=== What you are asked to do ===
Going from the top of the data below, give again each line through the one containing "wn['Background'].inputs[1].default_value = 2.6", both ends kept.

[3D scene scripts]
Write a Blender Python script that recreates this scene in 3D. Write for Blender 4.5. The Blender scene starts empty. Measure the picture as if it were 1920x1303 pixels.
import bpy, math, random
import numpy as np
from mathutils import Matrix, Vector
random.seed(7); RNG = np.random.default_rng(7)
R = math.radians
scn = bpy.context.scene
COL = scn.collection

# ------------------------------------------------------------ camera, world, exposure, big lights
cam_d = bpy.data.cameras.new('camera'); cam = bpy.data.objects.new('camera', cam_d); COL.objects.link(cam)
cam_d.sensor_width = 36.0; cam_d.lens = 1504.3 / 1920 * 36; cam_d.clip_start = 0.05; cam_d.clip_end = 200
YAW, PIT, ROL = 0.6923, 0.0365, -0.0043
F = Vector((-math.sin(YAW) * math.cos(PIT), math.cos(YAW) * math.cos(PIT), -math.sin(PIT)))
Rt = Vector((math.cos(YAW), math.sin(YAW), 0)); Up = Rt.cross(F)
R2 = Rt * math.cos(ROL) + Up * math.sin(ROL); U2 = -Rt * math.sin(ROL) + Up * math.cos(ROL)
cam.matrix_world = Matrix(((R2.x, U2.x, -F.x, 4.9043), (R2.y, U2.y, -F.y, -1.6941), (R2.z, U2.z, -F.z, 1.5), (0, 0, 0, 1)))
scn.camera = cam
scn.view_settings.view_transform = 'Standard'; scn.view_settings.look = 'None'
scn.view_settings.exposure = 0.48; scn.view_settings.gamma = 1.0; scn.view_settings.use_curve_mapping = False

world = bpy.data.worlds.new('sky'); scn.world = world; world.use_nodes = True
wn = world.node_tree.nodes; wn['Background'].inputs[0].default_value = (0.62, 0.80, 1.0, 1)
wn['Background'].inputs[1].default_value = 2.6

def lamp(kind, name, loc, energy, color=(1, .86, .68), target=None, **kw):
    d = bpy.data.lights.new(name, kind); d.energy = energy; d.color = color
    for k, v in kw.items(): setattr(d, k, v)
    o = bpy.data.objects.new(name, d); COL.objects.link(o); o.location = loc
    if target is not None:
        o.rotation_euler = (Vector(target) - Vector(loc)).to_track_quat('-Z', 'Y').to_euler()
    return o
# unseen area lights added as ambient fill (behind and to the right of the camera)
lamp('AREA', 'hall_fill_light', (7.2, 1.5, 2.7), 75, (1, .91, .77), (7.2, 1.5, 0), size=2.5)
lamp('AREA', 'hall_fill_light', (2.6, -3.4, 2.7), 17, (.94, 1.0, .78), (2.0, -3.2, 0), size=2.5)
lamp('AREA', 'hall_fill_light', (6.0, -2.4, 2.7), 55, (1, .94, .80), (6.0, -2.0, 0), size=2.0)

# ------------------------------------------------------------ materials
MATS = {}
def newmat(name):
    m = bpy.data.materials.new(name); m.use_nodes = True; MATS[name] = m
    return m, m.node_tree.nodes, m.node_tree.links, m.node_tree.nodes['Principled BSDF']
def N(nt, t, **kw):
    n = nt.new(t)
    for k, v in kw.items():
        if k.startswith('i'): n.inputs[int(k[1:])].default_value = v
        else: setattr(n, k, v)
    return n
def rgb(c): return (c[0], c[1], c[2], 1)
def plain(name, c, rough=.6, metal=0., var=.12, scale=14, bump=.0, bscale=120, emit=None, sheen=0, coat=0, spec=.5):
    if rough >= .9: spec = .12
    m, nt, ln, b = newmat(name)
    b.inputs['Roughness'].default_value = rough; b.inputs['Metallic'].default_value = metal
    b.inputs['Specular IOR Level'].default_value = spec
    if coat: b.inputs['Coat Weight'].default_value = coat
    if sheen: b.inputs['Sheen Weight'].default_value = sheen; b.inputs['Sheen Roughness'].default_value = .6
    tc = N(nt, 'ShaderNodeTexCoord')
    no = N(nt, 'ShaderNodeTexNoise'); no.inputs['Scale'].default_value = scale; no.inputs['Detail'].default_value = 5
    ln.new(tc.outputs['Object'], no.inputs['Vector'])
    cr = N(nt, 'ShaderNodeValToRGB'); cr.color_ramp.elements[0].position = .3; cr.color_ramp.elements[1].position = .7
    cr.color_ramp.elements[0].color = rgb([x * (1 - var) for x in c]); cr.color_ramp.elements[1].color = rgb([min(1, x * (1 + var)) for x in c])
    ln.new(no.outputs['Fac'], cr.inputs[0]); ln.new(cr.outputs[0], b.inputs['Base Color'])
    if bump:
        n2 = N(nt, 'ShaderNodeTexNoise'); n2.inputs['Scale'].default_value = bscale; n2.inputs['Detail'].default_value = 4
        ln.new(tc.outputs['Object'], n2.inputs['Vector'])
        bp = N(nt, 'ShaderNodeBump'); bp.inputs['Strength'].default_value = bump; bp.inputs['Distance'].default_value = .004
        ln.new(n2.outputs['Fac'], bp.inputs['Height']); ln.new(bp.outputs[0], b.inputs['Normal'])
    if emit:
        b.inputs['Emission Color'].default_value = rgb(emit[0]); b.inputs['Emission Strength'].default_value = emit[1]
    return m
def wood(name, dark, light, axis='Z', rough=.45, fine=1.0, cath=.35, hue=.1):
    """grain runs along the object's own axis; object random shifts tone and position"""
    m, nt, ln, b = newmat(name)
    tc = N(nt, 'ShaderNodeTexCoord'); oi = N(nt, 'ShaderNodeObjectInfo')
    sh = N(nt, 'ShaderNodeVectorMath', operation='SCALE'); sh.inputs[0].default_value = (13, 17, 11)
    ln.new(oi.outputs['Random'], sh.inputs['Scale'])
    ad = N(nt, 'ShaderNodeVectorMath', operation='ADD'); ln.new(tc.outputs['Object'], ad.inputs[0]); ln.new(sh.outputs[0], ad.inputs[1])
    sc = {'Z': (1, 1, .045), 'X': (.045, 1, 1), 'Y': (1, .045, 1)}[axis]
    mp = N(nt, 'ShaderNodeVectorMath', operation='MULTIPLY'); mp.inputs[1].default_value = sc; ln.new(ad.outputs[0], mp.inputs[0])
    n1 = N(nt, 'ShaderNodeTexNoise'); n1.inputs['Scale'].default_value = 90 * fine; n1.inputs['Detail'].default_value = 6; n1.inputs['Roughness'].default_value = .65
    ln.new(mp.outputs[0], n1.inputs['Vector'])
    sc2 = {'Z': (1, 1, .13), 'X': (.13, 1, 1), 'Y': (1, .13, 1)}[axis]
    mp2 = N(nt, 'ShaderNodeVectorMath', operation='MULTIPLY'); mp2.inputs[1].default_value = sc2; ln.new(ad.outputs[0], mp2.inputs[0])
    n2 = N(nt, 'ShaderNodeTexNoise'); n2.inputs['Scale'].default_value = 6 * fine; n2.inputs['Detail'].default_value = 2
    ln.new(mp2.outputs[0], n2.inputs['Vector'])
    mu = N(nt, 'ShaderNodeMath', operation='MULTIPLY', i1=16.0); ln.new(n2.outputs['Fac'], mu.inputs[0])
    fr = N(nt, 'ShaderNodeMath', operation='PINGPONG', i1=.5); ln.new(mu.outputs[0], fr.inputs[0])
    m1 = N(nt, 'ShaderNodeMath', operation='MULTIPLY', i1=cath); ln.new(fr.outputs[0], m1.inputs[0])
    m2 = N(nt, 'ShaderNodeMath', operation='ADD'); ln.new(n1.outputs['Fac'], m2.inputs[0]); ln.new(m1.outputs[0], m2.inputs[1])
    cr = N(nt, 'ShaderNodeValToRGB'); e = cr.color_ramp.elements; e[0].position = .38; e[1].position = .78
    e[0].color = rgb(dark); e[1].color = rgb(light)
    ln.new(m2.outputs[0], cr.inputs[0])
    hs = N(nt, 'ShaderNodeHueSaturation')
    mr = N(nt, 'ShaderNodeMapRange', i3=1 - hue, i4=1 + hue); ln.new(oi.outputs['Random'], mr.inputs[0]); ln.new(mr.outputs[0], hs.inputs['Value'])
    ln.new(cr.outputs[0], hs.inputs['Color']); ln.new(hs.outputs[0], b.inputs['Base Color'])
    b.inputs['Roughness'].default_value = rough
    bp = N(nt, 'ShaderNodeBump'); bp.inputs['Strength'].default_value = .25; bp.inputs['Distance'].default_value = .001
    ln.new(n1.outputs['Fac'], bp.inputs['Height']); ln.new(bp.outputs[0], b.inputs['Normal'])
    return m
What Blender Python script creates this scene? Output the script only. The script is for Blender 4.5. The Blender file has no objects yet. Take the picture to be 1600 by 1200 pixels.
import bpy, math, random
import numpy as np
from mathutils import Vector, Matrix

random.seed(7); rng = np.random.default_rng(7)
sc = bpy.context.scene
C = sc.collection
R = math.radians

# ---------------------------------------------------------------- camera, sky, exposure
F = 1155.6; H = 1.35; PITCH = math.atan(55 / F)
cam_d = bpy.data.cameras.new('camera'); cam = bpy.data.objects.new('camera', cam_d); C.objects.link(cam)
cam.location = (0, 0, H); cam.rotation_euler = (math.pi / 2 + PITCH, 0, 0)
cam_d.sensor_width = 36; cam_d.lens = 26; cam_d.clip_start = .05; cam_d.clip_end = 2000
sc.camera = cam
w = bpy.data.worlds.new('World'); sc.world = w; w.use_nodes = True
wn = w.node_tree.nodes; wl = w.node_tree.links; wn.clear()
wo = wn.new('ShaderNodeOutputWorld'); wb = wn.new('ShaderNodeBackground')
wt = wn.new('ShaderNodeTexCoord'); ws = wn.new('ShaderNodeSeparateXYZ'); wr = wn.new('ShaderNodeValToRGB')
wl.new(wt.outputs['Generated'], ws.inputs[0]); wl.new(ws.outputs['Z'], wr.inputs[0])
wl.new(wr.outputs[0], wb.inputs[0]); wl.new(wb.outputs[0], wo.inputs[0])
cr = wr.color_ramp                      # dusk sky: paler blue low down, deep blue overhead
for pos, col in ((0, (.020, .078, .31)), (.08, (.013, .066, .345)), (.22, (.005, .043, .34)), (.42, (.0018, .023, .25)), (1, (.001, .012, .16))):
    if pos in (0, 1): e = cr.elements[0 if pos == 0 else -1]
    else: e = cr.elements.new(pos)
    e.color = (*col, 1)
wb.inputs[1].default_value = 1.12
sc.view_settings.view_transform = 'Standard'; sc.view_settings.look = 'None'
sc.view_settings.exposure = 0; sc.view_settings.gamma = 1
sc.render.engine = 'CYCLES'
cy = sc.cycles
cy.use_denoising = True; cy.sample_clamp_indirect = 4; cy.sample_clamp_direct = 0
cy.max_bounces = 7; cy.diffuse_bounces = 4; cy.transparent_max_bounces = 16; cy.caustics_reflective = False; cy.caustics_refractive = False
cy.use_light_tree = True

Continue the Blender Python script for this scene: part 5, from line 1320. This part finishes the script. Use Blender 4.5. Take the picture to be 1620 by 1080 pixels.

=== Written solution ===
Write a Blender Python script that recreates this scene in 3D. Write for Blender 4.5. The Blender scene starts empty. Measure the picture as if it were 1920x1303 pixels.
import bpy, math, random
import numpy as np
from mathutils import Matrix, Vector
random.seed(7); RNG = np.random.default_rng(7)
R = math.radians
scn = bpy.context.scene
COL = scn.collection

# ------------------------------------------------------------ camera, world, exposure, big lights
cam_d = bpy.data.cameras.new('camera'); cam = bpy.data.objects.new('camera', cam_d); COL.objects.link(cam)
cam_d.sensor_width = 36.0; cam_d.lens = 1504.3 / 1920 * 36; cam_d.clip_start = 0.05; cam_d.clip_end = 200
YAW, PIT, ROL = 0.6923, 0.0365, -0.0043
F = Vector((-math.sin(YAW) * math.cos(PIT), math.cos(YAW) * math.cos(PIT), -math.sin(PIT)))
Rt = Vector((math.cos(YAW), math.sin(YAW), 0)); Up = Rt.cross(F)
R2 = Rt * math.cos(ROL) + Up * math.sin(ROL); U2 = -Rt * math.sin(ROL) + Up * math.cos(ROL)
cam.matrix_world = Matrix(((R2.x, U2.x, -F.x, 4.9043), (R2.y, U2.y, -F.y, -1.6941), (R2.z, U2.z, -F.z, 1.5), (0, 0, 0, 1)))
scn.camera = cam
scn.view_settings.view_transform = 'Standard'; scn.view_settings.look = 'None'
scn.view_settings.exposure = 0.48; scn.view_settings.gamma = 1.0; scn.view_settings.use_curve_mapping = False

world = bpy.data.worlds.new('sky'); scn.world = world; world.use_nodes = True
wn = world.node_tree.nodes; wn['Background'].inputs[0].default_value = (0.62, 0.80, 1.0, 1)
wn['Background'].inputs[1].default_value = 2.6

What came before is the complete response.